The Aztecs and Maya and Ect. Who Is “Etc.”?

 

The Nations Behind the Word

When we say Aztec, Maya, Zapotec — and then casually add “etc.” — we compress an entire continent of civilizations into three syllables.

“Etc.” is not a minor detail. It is the majority of the story.

Before there was Mexico, the land we now call Mexico was not one people, not one language, not one political system. It was a mosaic of nations. Dozens of cultures developed independently over thousands of years, building cities, trading across regions, waging wars, forming alliances, writing histories, and governing complex societies.

The Aztecs — more accurately part of the broader Nahuas world — were only one dominant power at the moment Europeans arrived. Their capital, Tenochtitlan, was one of the largest cities on earth in the early 1500s.

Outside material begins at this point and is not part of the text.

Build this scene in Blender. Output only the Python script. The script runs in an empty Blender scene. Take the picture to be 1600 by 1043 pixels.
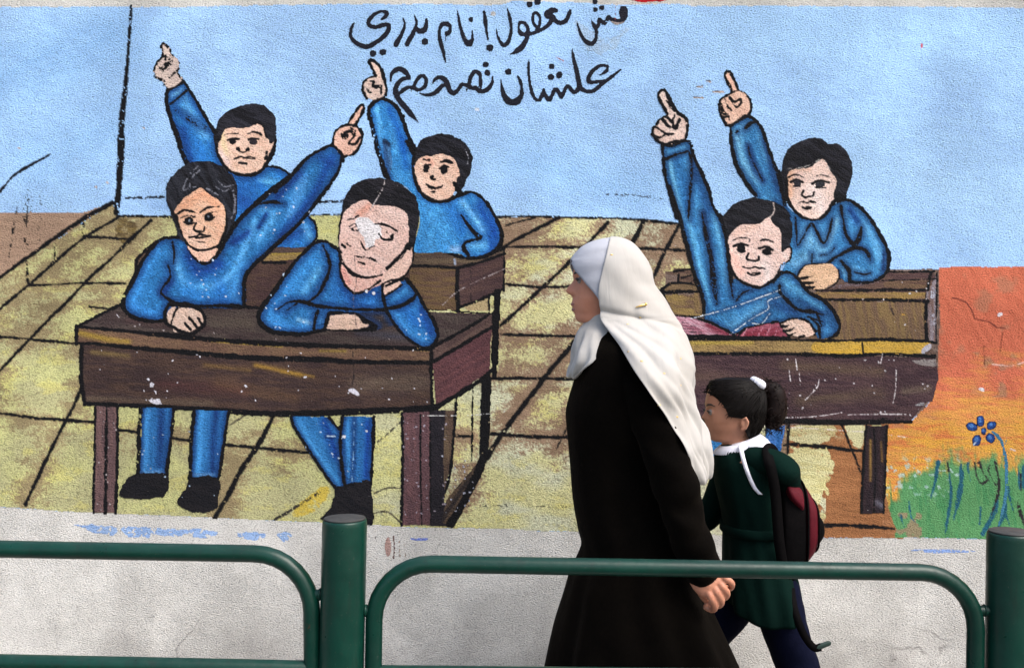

But even they were newcomers compared to older civilizations that had already risen and fallen.

To the west lived the Purépecha, a powerful rival state that the Aztecs never conquered. The Purépecha developed advanced metalworking, including bronze tools and weapons — rare in Mesoamerica. They were not a footnote to Aztec history; they were an independent civilization with their own military and political structure.

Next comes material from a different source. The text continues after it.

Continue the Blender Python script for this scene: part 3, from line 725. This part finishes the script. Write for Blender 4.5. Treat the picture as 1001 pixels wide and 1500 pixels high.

In Oaxaca, the cultural density deepens. The Zapotec built Monte Albán centuries before the Aztec Empire existed. The Mixtec became renowned goldsmiths and record-keepers, preserving dynastic histories in painted codices. Even today, Oaxaca remains one of the most linguistically diverse regions in the Americas.

And when we say “Maya,” we often imagine pyramids rising from jungle mist. But the Maya were never one unified people. They were — and still are — a network of related but distinct groups, including the Tzotzil, the Yucatec Maya, and many others. Some Maya communities resisted Spanish control for centuries after 1519. The story did not end with conquest; it evolved.

In northern Mexico, the political landscape looked different. There were fewer stone cities but strong desert and river cultures such as the Rarámuri and the Yaqui, both known for fierce resistance to outside rule. Geography shaped power here — mountains, canyons, deserts — and with it, different forms of social organization.

When Hernán Cortés arrived in 1519, he did not conquer a single unified Mexico. He entered a region already defined by rivalries and alliances. Spanish success depended on exploiting those divisions. Indigenous allies such as the Tlaxcalans played decisive roles in the fall of Tenochtitlan. Conquest was not a simple clash of two civilizations; it was a complex geopolitical shift inside an already intricate world.

Today, Mexico officially recognizes more than sixty Indigenous language groups. Millions of people continue to speak Nahuatl, Maya languages, Mixtec, Zapotec, and many others. These cultures did not vanish; they adapted, blended, and endured.

So who is “etc.”?

“Etc.” is the Nahua farmer tending chinampas.
“Etc.” is the Mixtec goldsmith engraving history in metal.
“Etc.” is the Purépecha metalworker forging tools unknown to their rivals.
“Etc.” is the Maya community still speaking its ancestral language.
“Etc.” is the northern desert nation defending its territory against empire after empire.

It is not a leftover category.

It is the greater part of the world that existed before the word Mexico ever did.

And once we see that, we stop treating Indigenous history as a backdrop to conquest. We begin to see it as what it truly was: a continent of nations, layered, dynamic, and still alive.